As the increasing amount of surveillance videos, people are more interested in issues like checking out the specific events. However, the vast amount of video data let video analysis become too complicated. Thus, developing a low-complexity and efficient indexing method is very important.
In this thesis, based on the characteristic that the object motion varies with time, we extract object information from surveillance video sequences. Then, we proposed an object-based motion summary scheme by analyzing the object motion and generating indices with a proposed object-based motion spectrum. In our scheme, we first extract motion-transition points to get initial object segments using the motion intensity spectrum in [10]. By subtracting the motion-transition frames with the background, we can extract the actual object segments. With these object segments, we further utilize the background subtraction along with the motion tracking algorithm to construct and maintain an object map frame-by-frame. We introduce an object-based motion intensity spectrum to denote the variations of object groups. Finally, several event rules are made based on the object-based motion intensity spectrum, and key frames with anomalous events are summarized.
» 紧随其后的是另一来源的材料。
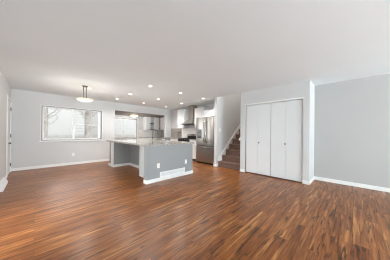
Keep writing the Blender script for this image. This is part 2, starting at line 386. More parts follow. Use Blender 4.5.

Our experimental results show that the proposed scheme could find out specific events, such as, enter a scene, leave a scene, stop from continuous movement, and move from continuous static, in surveillance videos. We not only propose an effective summary scheme, meanwhile, we also inspire the idea of summarizing spatial location information with temporal relations. Through co-operating the spatial and temporal information, summary schemes can be more powerful and can provide more informative summary indices.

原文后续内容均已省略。